Last year, AFFNO requested a total of $1,000 from the city, enough to cover $906.45 cost of renting the civic centre for Sugar Shack. Council granted them only $500 leaving the group scrambling to find a way to pay off the remainder.

AFFNO has argued that the City’s contribution is important evidence of community support, which is something the group must prove to Heritage Canada when applying for funding. The feds provided $20,000 towards the 2012 Sugar Shack Festival, about 80 percent of the event’s total budget.

The group is worried that by cutting back their contribution the council is making it harder for AFFNO to show that the event has community support. To address this, the council decided that they will send a letter to Heritage Canada explaining its support for the event, but its inability to spend much money on it.

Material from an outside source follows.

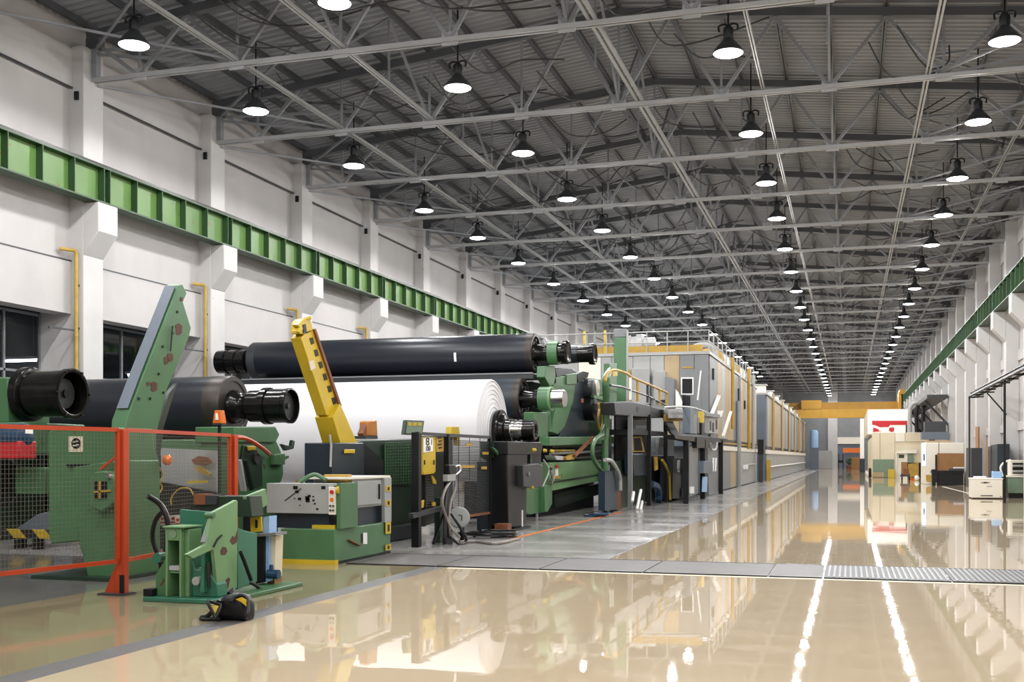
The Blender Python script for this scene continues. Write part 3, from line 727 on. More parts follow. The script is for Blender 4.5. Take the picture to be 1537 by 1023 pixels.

“That support letter may help, but it isn’t the money per se that is the biggest concern. But it has to look like the city or community where you hold something like this support it. Whether that means in-kind support for the civic centre or when we used to do it in Kitimat, the City of Kitimat provided us with a donation of $3,700 for example,” says AFFNO’s executive director, Patrick Witwicki.

The 2013 Sugar Shack Festival will be going ahead as planned because the money for it has already been applied for, but Witwicki says that council’s decision has made the prospect of having a festival every year in Prince Rupert after that more uncertain.

“It won’t affect this year, but what it does after 2013, I honestly can’t say. It will be up to our board. Since we’re a regional organization, we may – I say it ‘may’ – move it to another community in our region,” says Witwicki.

There are a couple reasons why the city council has decided not to grant AFFNO’s request. The first being that by doing so, they would be giving AFFNO special treatment that they aren’t giving to other community groups that have asked the City for money. By doing so, they may encourage other groups who weren’t happy with their community enhancement grants to come to council asking for a change as well. This is something council badly wants to avoid.

Another reason is that council has an AFFNO balance sheet from 2011 that shows that the organization ended that fiscal year with surplus of about $13,463. City staff and councilors both felt that the $400 shortfall from the 2012 festival should be covered with this money.

“I think we need to hold our ground here. The thing that really tipped it for me is that there is money in a surplus I was not aware of,” says Anna Ashley.

AFFNO, on the other hand, says that this surplus doesn’t exist.

AFFNO’s president, Danielle Dalton, says that the balance sheet showing the large surplus can’t be applied to the cost of the 2012 Sugar Shack Festival.

She insists that all the money budgeted towards other projects. Money is so tight at AFFNO that last July (three months after the balance sheet was written up), the group had to lay off Witwicki, their only paid employee, for that month to save money.

If AFFNO had thousands of dollars just lying around, says Dalton, why would it have been necessary to stop paying Witwicki for an entire month?

Dalton says that given the information they had, she understands why the council made the decision they did, but is disappointed that it’s boiling down to money. AFFNO, she says, is just looking for an assurance that it can always have the civic centre for one day a year, which she believes wouldn’t cost the City all that much since they have volunteers to do all the work.

To pay the remaining $400 on the cost of the civic centre, Witwicki will likely have to take another week without pay.